Góra także została wykonana z plastiku i metalowej siatki pod nim. Najbliżej przodu znajduje się panel wejścia/wyjścia. Do dyspozycji są dwa złącza USB 3.1 Gen 1, dwa USB 2.0, wejście na mikrofon, wyjście na słuchawki. Oprócz tego jest przycisk włączania, restartowania oraz ustawiania podświetlenia. Górny panel można także łatwo zdemontować i umieścić tam dwa wentylatory 120/140 mm. Ponownie żaden z nich nie został dołączony do obudowy.

Oba boczne panele zostały wykonane z przyciemnianego, hartowanego szkła. Wygląda to nieźle i od razu odpowiem na zarzuty, jakoby taki panel na prawym boku był bez sensu bo będą prześwitywać kable- okna są na tyle przyciemnione, że bez podświetlenia nic przez nie nie widać, wręcz działają one jak lustra. Dodatkowo prawa szyba jest z jednej strony matowa więc nie ma co się obawiać o prześwitujące kable.

Obudowa stoi na 4 nóżkach wyłożonych od spodu gumą. Aurora jest dosyć stabilna, traci stabilność jedynie w momencie gdy ma jeden z boków zamontowany a drugi zdjęty- wtedy łatwo ją przewrócić. Oprócz tego możemy tam zobaczyć filtr przeciwkurzowy dla zasilacza.

Tył jest całkowicie typowy. Na dole jest miejsce na zasilacz, wyżej jest  7 zaślepek PCI, obok nich ogumowane otwory na węże od chłodzenia cieczą, a na samej górze zamontowany został 120 mm wentylator.

Wnętrze, podobnie jak tył, jest dosyć standardowe. Zasilacz stawiany jest na czterech gumowych nóżkach. Jego maksymalna długość może wynosi 220 mm ale wystarczy zdemontować koszyk na dyski i już będzie można zmieścić nawet najdłuższe konstrukcje. Nad nim znajduje się siedem zaślepek PCI, które mocowane są na szybkośrubki. W Aurorze znajdują się dwa koszyki na dyski 3,5 cala. Pierwszy z nich, wcześniej wspomniany, znajduje się naprzeciwko zasilacza, a drugie w prawym górnym rogu- tam gdzie zwykle znajduje się miejsce na urządzenia 5,25 cala. Dzięki takiej luce można zmieścić grafiki o długości do 400 mm. Także tej części obudowy, pomiędzy koszykami, można zmieścić jeszcze jeden dysk SSD. Kolejne dwa można zamontować z tyłu.
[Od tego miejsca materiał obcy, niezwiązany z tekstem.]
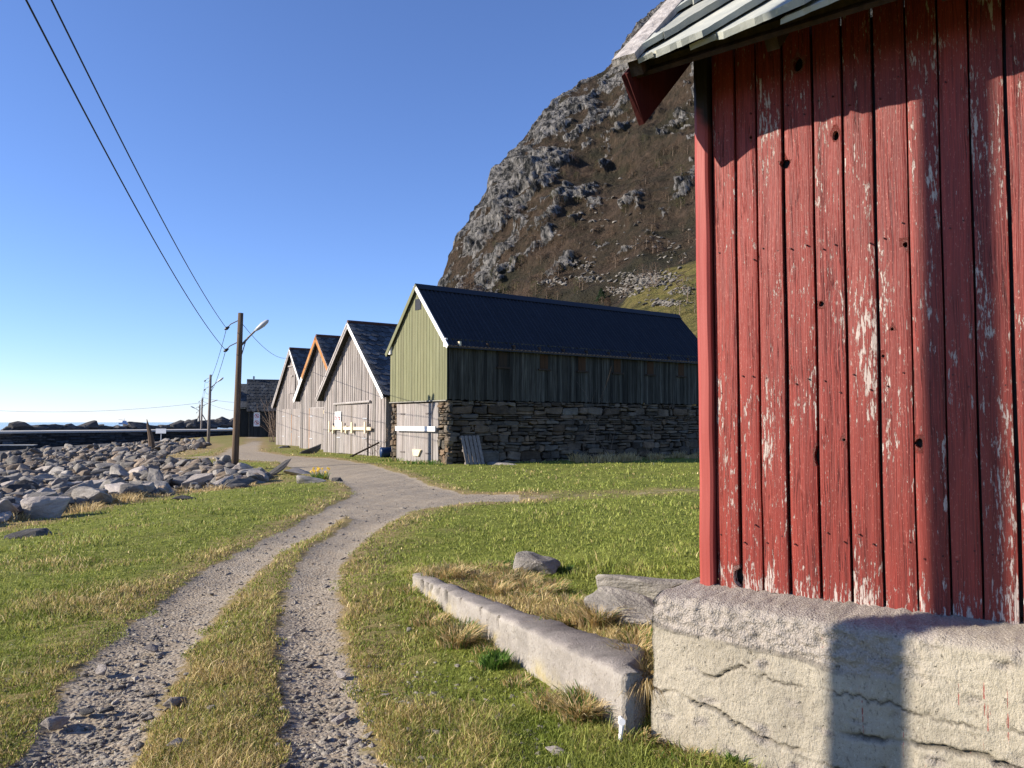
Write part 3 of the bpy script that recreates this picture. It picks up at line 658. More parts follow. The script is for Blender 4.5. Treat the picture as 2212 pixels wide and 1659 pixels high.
def door(parent, x0, x1, z0, z1, mat, r, y=-0.075, bw=0.17, ta=0.8, tb=1.15, hinges=True, hz=(0.25, 0.8), name='door'):
    m = MB(); x = x0
    while x < x1 - 0.02:
        w = min(bw * r.uniform(0.85, 1.15), x1 - x); m.box(x, x + w - 0.008, y - 0.035 - r.uniform(0, .006), y, z0 + r.uniform(0, .03), z1, tint(r, ta, tb)); x += w
    d = m.build(name, mat, parent)
    if hinges:
        for f in hz:
            m = MB(); z = z0 + (z1 - z0) * f; sg = hinges
            xa = x0 + .03 if sg < 0 else x1 - .55
            m.box(xa, xa + .52, y - 0.056, y - 0.043, z - .025, z + .03); m.build('hinge', M['grey_metal'], d)
    return d
def frame_line(parent, x0, x1, z0, z1, mat, y=-0.068, w=0.05, name='door_frame'):
    m = MB(); m.box(x0 - w, x0, y - .03, y + .02, z0, z1 + w); m.box(x1, x1 + w, y - .03, y + .02, z0, z1 + w); m.box(x0, x1, y - .03, y + .02, z1, z1 + w); return m.build(name, mat, parent)

r = random.Random(21)
# nearest weathered boathouse: gable from left (-11.4, 48.5) to right (-6.57, 42)
b3 = ((-11.39 - 6.57) / 2, (48.5 + 42) / 2, -0.20)
H3 = boathouse(b3, 8.1, 13, 3.55, 7.42, 31, 'largest weathered grey boathouse, a pale pine bar across its doors, beside the green barn', 0.42, 0.4)
door(H3, -1.98, -0.12, 0.0, 2.78, M['grey_wood'], r, hinges=-1, hz=(0.33, 0.72)); door(H3, 0.12, 1.98, 0.0, 2.78, M['grey_wood'], r, hinges=1, hz=(0.33, 0.72))
m = MB(); m.box(-.10, .10, -0.118, -.056, -.1, 2.78, (.7, .66, .6)); m.build('door_post', M['grey_wood'], H3)
m = MB(); m.tube([(-2.35, -.13, 2.86), (-0.5, -.14, 2.89), (2.35, -.13, 2.93)], [.07, .075, .07], 8); m.build('lintel', M['old_wood'], H3)
bar = MB(); bar.box(-2.15, 2.65, -.25, -.20, 1.36, 1.54); bar = bar.build('barrier_bar', M['pale_wood'], H3)
for x, z in ((-2.68, 1.22), (-2.28, 1.15), (-0.92, 1.2), (-0.52, 1.15), (0.38, 1.18), (2.05, 1.2)):
    m = MB(); m.box(x - .075, x + .075, -.31 if z != 1.15 else -.24, -.252 if z != 1.15 else -.118, z, z + .62 if z != 1.15 else z + .45)
    m.box(x - .07, x + .07, -.252, -.118, z + .02, z + .13); m.build('bracket', M['pale_wood'], bar)
# sign with two prohibition rings on the left door
def ring(m, cx, cz, ro, ri, y, n=24):
    vs = []; fs = []
    for k in range(n):
        a = 2 * math.pi * k / n; ca, sa = math.cos(a), math.sin(a)
        vs += [(cx + ro * ca, y, cz + ro * sa), (cx + ri * ca, y, cz + ri * sa), (cx + ro * ca, y + .004, cz + ro * sa), (cx + ri * ca, y + .004, cz + ri * sa)]
    for k in range(n):
        a, b = 4 * k, 4 * ((k + 1) % n); fs += [(a, a + 1, b + 1, b), (a, b, b + 2, a + 2), (a + 1, a + 3, b + 3, b + 1)]
    m.add(vs, fs)
def prohibition(parent, cx, cz, rad, y, fig, mats=('signred', 'black')):
    m = MB(); ring(m, cx, cz, rad, rad * .82, y); s = rad * .68
    w = rad * .09; m.add([(cx - s - w, y - .001, cz + s - w), (cx - s + w, y - .001, cz + s + w), (cx + s + w, y - .001, cz - s + w), (cx + s - w, y - .001, cz - s - w)], [(0, 1, 2, 3)])
    m.build('prohibition_ring', M[mats[0]], parent)
    m = MB()
    if fig == 0:   # walking figure
        m.box(cx - .04, cx + .04, y - .0005, y + .003, cz + rad * .4, cz + rad * .62); m.box(cx - .05, cx + .05, y - .0005, y + .003, cz - rad * .05, cz + rad * .36)
        m.add([(cx - .05, y, cz - .02), (cx, y, cz - .02), (cx - .09, y, cz - rad * .6), (cx - .14, y, cz - rad * .6)], [(0, 1, 2, 3)]); m.add([(cx, y, cz - .02), (cx + .05, y, cz - .02), (cx + .13, y, cz - rad * .6), (cx + .08, y, cz - rad * .6)], [(0, 1, 2, 3)])
    else:
        m.box(cx - .05, cx + .05, y - .0005, y + .003, cz - rad * .55, cz + rad * .2); m.box(cx - .11, cx + .11, y - .0012, y + .002, cz + rad * .2, cz + rad * .45)
    m.build('pictogram', M[mats[1]], parent)
def sign(loc_xyz, host, rz, w, h, label, vertical=False, off=0.0):
    lx, ly = local(host, loc_xyz[0], loc_xyz[1]); S = empty('sign', (lx, ly, host[2] + loc_xyz[2]), rz); tag(S, label, 'sign')
    m = MB(); m.box(-w / 2, w / 2, -.012, 0.0, 0, h); m.build('panel', M['white'], S)
    if vertical: a, b, rad = (0, h * .74), (0, h * .28), w * .38
    else: a, b, rad = (-w * .24, h * .55), (w * .24, h * .55), w * .21
    prohibition(S, a[0], a[1], rad, -.018, 0); prohibition(S, b[0], b[1], rad, -.018, 1)
    return S
sign((-1.72, -.16, 1.56), b3, ROT_B, 0.85, 0.85, 'white sign with two red prohibition rings on the door of the largest weathered boathouse')
# middle boathouse
b2 = (-12.76, 53.2, -0.20)
H2 = boathouse(b2, 7.0, 13, 3.75, 7.5, 32, 'middle weathered boathouse with rust-orange flashing along its gable edges', 0.42, 0.35, ('white_wood', 'white_wood'), True)
door(H2, -1.55, 0.75, 0.0, 2.75, M['grey_wood'], r, hinges=-1); frame_line(H2, -1.55, 0.75, 0, 2.75, M['old_wood'])
m = MB(); m.box(-1.62, -1.555, -.125, -.10, 0, 2.75); m.build('door_edge_strip', M['rust'], H2)
m = MB(); m.hexa([(0.7, -.1, 2.3), (1.45, -.1, 2.75), (1.45, -.07, 2.75), (0.7, -.07, 2.3), (0.66, -.1, 2.52), (1.41, -.1, 2.97), (1.41, -.07, 2.97), (0.66, -.07, 2.52)]); m.build('slanted_board', M['pale_wood'], H2)
# farthest weathered boathouse
b1 = (-17.36, 63.2, -0.35)
H1 = boathouse(b1, 7.0, 13, 3.6, 7.72, 33, 'farthest of the three weathered boathouses, with a rust streak down its door', 0.35, 0.3, ('old_wood', 'white_wood'))
door(H1, -1.9, 0.1, 0.1, 3.0, M['grey_wood'], r, hinges=-1); door(H1, 0.16, 2.1, 0.1, 3.0, M['grey_wood'], r, hinges=1)
for z0, z1 in ((0.15, 1.1), (1.3, 2.55)):
    m = MB(); m.box(0.10, 0.16, -.128, -.10, z0, z1); m.build('rust_strip', M['rust'], H1)
door(H1, -0.55, 0.75, 4.2, 6.3, M['grey_wood'], r, hinges=False, name='loft_door')
m = MB(); m.box(-.75, 0.9, -.16, -.06, 6.35, 6.45); m.box(-.05, .35, -.2, -.11, 5.55, 5.65); m.build('loft_lintel', M['old_wood'], H1)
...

System zarządzania okablowaniem jest bez zarzutu. W głównej części obudowy znajduje się kilka ogumowanych otworów oraz kilka normalnych. Dzięki nim można spokojnie przerzucić okablowanie na tył. Warto to zrobić, bowiem tam znajduje się od 20 do 25 mm wolnej przestrzeni, która spokojnie pozwala na ich ładne ułożenie. W obudowie można mieścić chłodzenia procesora o wysokości do 160 mm- trochę mało, większe konstrukcje ewidentnie się nie zmieszczą. Na tacce na płytę główną oczywiście znajduje się duży otwór ułatwiający montaż coolerów cpu. Aurora wspiera także chłodzenia wodne. Zarówno na przodzie jak i z tyłu można spokojnie zmieścić do 280 mm radiator. Bezproblemowo znajdzie się także miejsce na rezerwuar czy pompkę.

Podsumowanie

Obudowę ciężko mi jest ocenić. Kosztuje ona około 440 zł i w tej cenie powinny być spełnione pewne kryteria. Aurora prezentuje się pięknie, jest dobrze wykonana i pomieści długie , duże podzespoły (z wyłączeniem chłodzenia procesora). Nie ma co przejmować się prawym bocznym panelem bowiem przez niego praktycznie nie widać okolic tyłu tacki na płytę główną. Z drugiej strony ma ona tylko jeden wentylator w zestawie oraz nie ma normalnych filtrów przeciwkurzowych z przodu i na górze. Są metalowe siatki, ale żeby je wyczyścić, należy zdjąć oba panele vt psikać sprężonym powietrzem- będzie to bardzo irytujące. Konkurencja pod tym względem znacznie lepiej się prezentuje. Także wnętrze jest dobre, ale nie ma żadnego wow. System zarządzania okablowaniem jest ok, możliwości montażowe także. Uważam, ze warto się nią zainteresować w momencie kiedy zależy Wam głównie na znakomitym wyglądzie a wady możecie przeboleć.